I get my books for my used Kindle off Libby because I have no expectation of ownership and I don’t want to give Amazon the satisfaction of my money.
This is why I almost never get any Digital Book. The only digital books I have are books that were free either originally or through a giveaway, or that were severely discounted and I already owned physically. That’s also why I don’t buy movies or TV series digitally. You’re just renting these things, and you’re only renting them when you have an internet connection.
You can download and keep countless ebooks from https://annas-archive.org/
🏴☠️
Physical vs. DRMed digital is not a dichotomy. Personally for books, I do prefer paper ones - and mostly read in my language on paper. However, pretty much all non-fiction I read is in English, and getting it in paper would cost a fortune (English books are not sold here that much as we’re not an English-speaking country, and shipping would likely cost more than the book itself).

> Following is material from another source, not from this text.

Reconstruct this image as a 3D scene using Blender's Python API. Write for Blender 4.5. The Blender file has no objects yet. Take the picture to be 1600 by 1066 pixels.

As for movies and music - it’s all digital DRMless as well, unlike books, there isn’t even a functional difference between a file from a tracker vs. a file from a DVD, except that you wouldn’t have to throw out a perfectly good disk after ripping.
Its possible to buy DRM free ebooks from itch.io and it is where I get everything that I can.
Adding on to this that Barnes and Noble sells DRMed ePUB files that are relatively easy to strip DRM from using Calibre.
So if you can’t find a book anywhere else, at least they don’t use a proprietary format and still allow you to download your books using their PC software.
I was a semi-early adopter in the ebook space and I have refused to get onboard with the kindle ecosystem from the start. There’s no reason for their proprietary format other than complete control over things they pretend to sell you. Amazon is also the Walmart of books and uses their position to browbeat publishers and authors into taking smaller cuts of sales.
One of my friends got a book published and I waited and waited for it to be available anywhere else. Eventually just bought what was probably a print on demand copy from Amazon because that’s the only place his publisher sold books. I never buy physical books anymore but I’d rather do that than buy a kindle book.
Do the non-kindle e-readers link to Libby? I may eventually try to get my wife and I off our kindles and she uses that when she can.
100% yes on Nook, and as far as I know Kobo hasn’t dropped compatibility.
I hate Amazon’s proprietary format too because one time it was the only download available and my reader just can’t display it!!